**What you will do**
Reproduce the listing below exactly, minus its pictures.

==============================

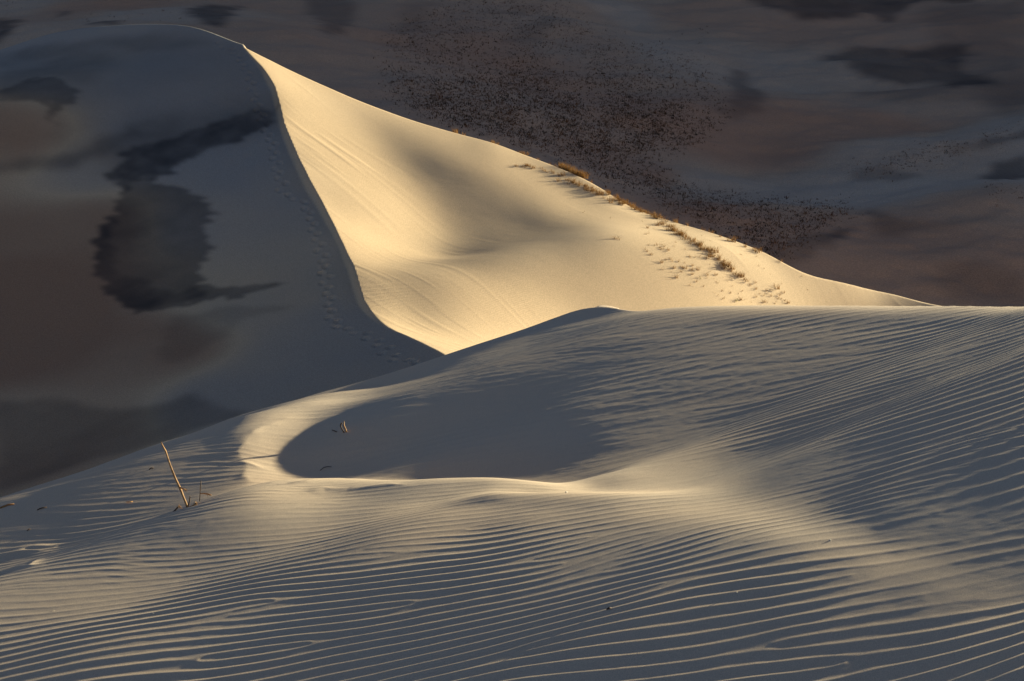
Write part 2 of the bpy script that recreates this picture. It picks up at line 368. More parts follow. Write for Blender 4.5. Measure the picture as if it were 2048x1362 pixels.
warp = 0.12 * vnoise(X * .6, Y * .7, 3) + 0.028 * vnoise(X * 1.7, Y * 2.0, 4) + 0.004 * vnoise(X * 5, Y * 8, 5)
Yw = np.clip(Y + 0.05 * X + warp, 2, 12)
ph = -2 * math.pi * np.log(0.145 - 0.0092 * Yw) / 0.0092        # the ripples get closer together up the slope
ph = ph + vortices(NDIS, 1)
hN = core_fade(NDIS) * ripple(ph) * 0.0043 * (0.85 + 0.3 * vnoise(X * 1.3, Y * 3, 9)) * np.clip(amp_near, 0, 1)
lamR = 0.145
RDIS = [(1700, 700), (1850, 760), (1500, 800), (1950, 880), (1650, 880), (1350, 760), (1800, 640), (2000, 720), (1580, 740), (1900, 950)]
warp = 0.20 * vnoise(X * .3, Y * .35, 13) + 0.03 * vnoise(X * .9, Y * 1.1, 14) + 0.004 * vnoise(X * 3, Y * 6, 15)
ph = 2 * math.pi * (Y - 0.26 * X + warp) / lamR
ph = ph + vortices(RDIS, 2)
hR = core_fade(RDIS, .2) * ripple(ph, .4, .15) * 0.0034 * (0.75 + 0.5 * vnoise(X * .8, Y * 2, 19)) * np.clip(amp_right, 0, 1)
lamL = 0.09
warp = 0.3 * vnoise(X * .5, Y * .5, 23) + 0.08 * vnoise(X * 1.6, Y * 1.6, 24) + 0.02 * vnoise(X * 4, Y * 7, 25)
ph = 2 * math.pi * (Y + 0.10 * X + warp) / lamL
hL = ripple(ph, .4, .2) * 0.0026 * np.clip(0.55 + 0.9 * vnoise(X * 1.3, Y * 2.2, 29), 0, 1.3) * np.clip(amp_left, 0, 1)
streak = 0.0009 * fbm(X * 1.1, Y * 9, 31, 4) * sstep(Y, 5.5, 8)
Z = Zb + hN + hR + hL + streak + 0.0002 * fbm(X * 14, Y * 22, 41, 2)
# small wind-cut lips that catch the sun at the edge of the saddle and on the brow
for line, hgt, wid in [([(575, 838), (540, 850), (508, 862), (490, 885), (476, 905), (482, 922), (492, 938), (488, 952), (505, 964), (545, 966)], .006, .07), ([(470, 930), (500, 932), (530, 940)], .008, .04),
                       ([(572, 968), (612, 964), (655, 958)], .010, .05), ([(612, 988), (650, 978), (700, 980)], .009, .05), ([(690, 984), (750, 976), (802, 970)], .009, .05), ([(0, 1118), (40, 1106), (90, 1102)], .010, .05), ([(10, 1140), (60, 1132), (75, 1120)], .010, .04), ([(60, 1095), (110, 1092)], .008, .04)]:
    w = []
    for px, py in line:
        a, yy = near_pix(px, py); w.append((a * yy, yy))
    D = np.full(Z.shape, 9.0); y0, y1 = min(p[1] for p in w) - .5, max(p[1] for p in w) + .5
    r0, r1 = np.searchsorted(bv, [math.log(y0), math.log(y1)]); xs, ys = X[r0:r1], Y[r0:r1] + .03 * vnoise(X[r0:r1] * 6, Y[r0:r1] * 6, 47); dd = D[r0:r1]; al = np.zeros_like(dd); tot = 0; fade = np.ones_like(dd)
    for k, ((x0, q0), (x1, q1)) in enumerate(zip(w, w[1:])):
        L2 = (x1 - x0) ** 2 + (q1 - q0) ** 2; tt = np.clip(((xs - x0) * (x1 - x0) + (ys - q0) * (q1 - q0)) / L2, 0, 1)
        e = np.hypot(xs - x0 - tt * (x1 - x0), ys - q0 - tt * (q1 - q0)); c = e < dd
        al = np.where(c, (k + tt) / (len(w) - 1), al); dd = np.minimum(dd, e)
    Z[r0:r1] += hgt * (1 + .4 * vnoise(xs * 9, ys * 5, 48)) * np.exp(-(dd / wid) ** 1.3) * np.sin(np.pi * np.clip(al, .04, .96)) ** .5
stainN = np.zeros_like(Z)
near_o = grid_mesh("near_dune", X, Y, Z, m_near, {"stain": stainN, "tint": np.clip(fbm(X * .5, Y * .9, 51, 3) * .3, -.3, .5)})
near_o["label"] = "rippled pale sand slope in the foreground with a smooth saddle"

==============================

**Worked answer**
Write part 2 of the bpy script that recreates this picture. It picks up at line 368. More parts follow. Write for Blender 4.5. Measure the picture as if it were 2048x1362 pixels.
warp = 0.12 * vnoise(X * .6, Y * .7, 3) + 0.028 * vnoise(X * 1.7, Y * 2.0, 4) + 0.004 * vnoise(X * 5, Y * 8, 5)
Yw = np.clip(Y + 0.05 * X + warp, 2, 12)
ph = -2 * math.pi * np.log(0.145 - 0.0092 * Yw) / 0.0092        # the ripples get closer together up the slope
ph = ph + vortices(NDIS, 1)
hN = core_fade(NDIS) * ripple(ph) * 0.0043 * (0.85 + 0.3 * vnoise(X * 1.3, Y * 3, 9)) * np.clip(amp_near, 0, 1)
lamR = 0.145
RDIS = [(1700, 700), (1850, 760), (1500, 800), (1950, 880), (1650, 880), (1350, 760), (1800, 640), (2000, 720), (1580, 740), (1900, 950)]
warp = 0.20 * vnoise(X * .3, Y * .35, 13) + 0.03 * vnoise(X * .9, Y * 1.1, 14) + 0.004 * vnoise(X * 3, Y * 6, 15)
ph = 2 * math.pi * (Y - 0.26 * X + warp) / lamR
ph = ph + vortices(RDIS, 2)
hR = core_fade(RDIS, .2) * ripple(ph, .4, .15) * 0.0034 * (0.75 + 0.5 * vnoise(X * .8, Y * 2, 19)) * np.clip(amp_right, 0, 1)
lamL = 0.09
warp = 0.3 * vnoise(X * .5, Y * .5, 23) + 0.08 * vnoise(X * 1.6, Y * 1.6, 24) + 0.02 * vnoise(X * 4, Y * 7, 25)
ph = 2 * math.pi * (Y + 0.10 * X + warp) / lamL
hL = ripple(ph, .4, .2) * 0.0026 * np.clip(0.55 + 0.9 * vnoise(X * 1.3, Y * 2.2, 29), 0, 1.3) * np.clip(amp_left, 0, 1)
streak = 0.0009 * fbm(X * 1.1, Y * 9, 31, 4) * sstep(Y, 5.5, 8)
Z = Zb + hN + hR + hL + streak + 0.0002 * fbm(X * 14, Y * 22, 41, 2)
# small wind-cut lips that catch the sun at the edge of the saddle and on the brow
for line, hgt, wid in [([(575, 838), (540, 850), (508, 862), (490, 885), (476, 905), (482, 922), (492, 938), (488, 952), (505, 964), (545, 966)], .006, .07), ([(470, 930), (500, 932), (530, 940)], .008, .04),
                       ([(572, 968), (612, 964), (655, 958)], .010, .05), ([(612, 988), (650, 978), (700, 980)], .009, .05), ([(690, 984), (750, 976), (802, 970)], .009, .05), ([(0, 1118), (40, 1106), (90, 1102)], .010, .05), ([(10, 1140), (60, 1132), (75, 1120)], .010, .04), ([(60, 1095), (110, 1092)], .008, .04)]:
    w = []
    for px, py in line:
        a, yy = near_pix(px, py); w.append((a * yy, yy))
    D = np.full(Z.shape, 9.0); y0, y1 = min(p[1] for p in w) - .5, max(p[1] for p in w) + .5
    r0, r1 = np.searchsorted(bv, [math.log(y0), math.log(y1)]); xs, ys = X[r0:r1], Y[r0:r1] + .03 * vnoise(X[r0:r1] * 6, Y[r0:r1] * 6, 47); dd = D[r0:r1]; al = np.zeros_like(dd); tot = 0; fade = np.ones_like(dd)
    for k, ((x0, q0), (x1, q1)) in enumerate(zip(w, w[1:])):
        L2 = (x1 - x0) ** 2 + (q1 - q0) ** 2; tt = np.clip(((xs - x0) * (x1 - x0) + (ys - q0) * (q1 - q0)) / L2, 0, 1)
        e = np.hypot(xs - x0 - tt * (x1 - x0), ys - q0 - tt * (q1 - q0)); c = e < dd
        al = np.where(c, (k + tt) / (len(w) - 1), al); dd = np.minimum(dd, e)
    Z[r0:r1] += hgt * (1 + .4 * vnoise(xs * 9, ys * 5, 48)) * np.exp(-(dd / wid) ** 1.3) * np.sin(np.pi * np.clip(al, .04, .96)) ** .5
stainN = np.zeros_like(Z)
near_o = grid_mesh("near_dune", X, Y, Z, m_near, {"stain": stainN, "tint": np.clip(fbm(X * .5, Y * .9, 51, 3) * .3, -.3, .5)})
near_o["label"] = "rippled pale sand slope in the foreground with a smooth saddle"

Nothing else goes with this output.